Comment: Five years after the implementation of the cookie consent provision, no one dares to deny that the directive failed to achieve its desired impact. Indeed, consent requests are generally treated as a formality and essentially confront the users with a take-it-or-leave-it situation. BEUC proposal appears suitable to address this problem. At the same time, questions relating to the interface between e-Privacy Directive and the remaining EU
acquis continue to arise. Couldn’t the requirement to provide users with a clearer and more granular choice and to adhere to the principle of data minimisation be derived from GDPR (now that online identifiers are clearly in its scope)? To what extent could the collection of data for purposes of tracking/profiling, without the knowledge of the user, be considered a misleading omission of material information and potentially an unfair commercial practice? Does anyone still remember the recent
UCPD guidance which has actually elaborated on this matter? What about the proposed
Digital Content Directive and
Distance Sales Directive - shouldn't they have something more to say about this? Is the privacy rationale sufficient to extend the legal effects of Article 5(3) and, consequently, is the e-Privacy Directive the right instrument to regulate this issue? Before reopening of the whole cookie debate once again, it would seem reasonable to first assess where we stand.
Traffic and location data
BEUC: The consent requirement for the processing of traffic and location data should be maintained and the exemptions to this rule should not be broadened. On the contrary, the scope of the provision should be extended to cover GPS location data and Wi-Fi network location data used by information society services in mobile devices.
Comment: Stricter conditions for the lawful processing of traffic and location data (consent requirement for certain types of the processing) along with specific requirements as to erasure or anonymisation of data can indeed be seen as justifiable, given the undeniable privacy concerns at hand.

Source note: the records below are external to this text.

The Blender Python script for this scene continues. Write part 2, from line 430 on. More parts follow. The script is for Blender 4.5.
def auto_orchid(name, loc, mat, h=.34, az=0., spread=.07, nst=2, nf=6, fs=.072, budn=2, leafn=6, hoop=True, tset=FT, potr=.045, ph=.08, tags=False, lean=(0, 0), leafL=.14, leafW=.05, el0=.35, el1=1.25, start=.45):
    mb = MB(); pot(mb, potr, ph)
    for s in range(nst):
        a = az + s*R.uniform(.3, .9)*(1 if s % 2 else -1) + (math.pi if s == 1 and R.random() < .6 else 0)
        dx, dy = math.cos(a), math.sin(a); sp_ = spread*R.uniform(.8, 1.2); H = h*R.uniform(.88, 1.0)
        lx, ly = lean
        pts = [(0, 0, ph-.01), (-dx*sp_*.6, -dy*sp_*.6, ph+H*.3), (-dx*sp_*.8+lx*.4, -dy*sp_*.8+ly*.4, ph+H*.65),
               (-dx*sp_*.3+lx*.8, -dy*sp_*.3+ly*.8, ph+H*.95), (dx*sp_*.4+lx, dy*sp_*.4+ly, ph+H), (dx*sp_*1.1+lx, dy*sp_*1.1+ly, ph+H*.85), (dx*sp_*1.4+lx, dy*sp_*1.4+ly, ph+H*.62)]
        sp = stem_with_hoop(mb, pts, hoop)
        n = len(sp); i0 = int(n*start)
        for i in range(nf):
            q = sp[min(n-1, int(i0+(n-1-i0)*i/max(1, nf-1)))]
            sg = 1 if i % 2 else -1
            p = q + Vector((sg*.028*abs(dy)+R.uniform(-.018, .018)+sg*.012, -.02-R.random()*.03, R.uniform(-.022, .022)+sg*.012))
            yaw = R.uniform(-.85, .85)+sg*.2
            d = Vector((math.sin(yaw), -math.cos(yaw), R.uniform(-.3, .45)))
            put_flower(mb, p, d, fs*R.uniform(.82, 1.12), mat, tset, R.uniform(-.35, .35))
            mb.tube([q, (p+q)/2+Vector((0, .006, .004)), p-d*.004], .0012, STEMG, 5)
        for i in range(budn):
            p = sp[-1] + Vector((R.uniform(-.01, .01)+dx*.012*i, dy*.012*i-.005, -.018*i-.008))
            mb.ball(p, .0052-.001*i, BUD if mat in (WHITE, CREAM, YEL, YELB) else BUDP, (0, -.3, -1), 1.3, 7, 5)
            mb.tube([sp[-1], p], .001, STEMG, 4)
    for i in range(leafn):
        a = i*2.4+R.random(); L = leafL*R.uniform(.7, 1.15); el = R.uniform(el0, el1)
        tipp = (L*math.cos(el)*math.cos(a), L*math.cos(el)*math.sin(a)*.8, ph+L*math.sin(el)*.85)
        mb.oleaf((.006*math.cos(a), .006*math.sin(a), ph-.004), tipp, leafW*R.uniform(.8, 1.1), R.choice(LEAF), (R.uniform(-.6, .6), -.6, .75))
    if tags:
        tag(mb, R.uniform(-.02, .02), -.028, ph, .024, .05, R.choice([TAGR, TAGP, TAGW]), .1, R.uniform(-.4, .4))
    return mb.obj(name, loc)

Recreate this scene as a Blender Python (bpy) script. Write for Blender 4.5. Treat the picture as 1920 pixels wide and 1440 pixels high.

There also seem to be no convincing reasons for maintaining a distinction between data collected by electronic communications service providers and by other information society services providers. At the same time, while understanding BEUC concerns about anonymisation, it needs to be recognised that traffic and location data are essential for the proper functioning of many digital services. The European legislator should therefore make sure that the revised instrument does not throw the baby out with the bathwater.
Unsolicited commercial communications
BEUC argues that marketing messages sent through social media should be subject to the same opt-in obligation that applies to email. Indeed, both channels of communication share certain similarities. In fact, however, unsolicited commercial messages on social media do not seem to present a serious problem and in this domain the issue of targeted advertisements appears much more pressing.
Conclusion
Beyond doubt, the principles of personal data protection ‘by design’ and ‘by default’ enshrined in GDPR constitute a significant development in the data protection regime. In the technologically-mediated digital ecosystem, where traditional concepts are often difficult to apply and even harder to enforce, an increased focus on ex ante compliance (e.g. already at the stage of designing products/services or programming algorithms) could present a promising way forward. According to BEUC, the concepts of ‘privacy by design’ and ‘privacy by default’ should become “fundamental guiding principles in the online environment”. Given the growing importance of data-driven business models this appears to be a noble aim. The European legislator should, however, also make sure that innovation is not killed on the way – and to ensure that, more clarity as to the practical application and the interdependence of particular legal acts is necessary.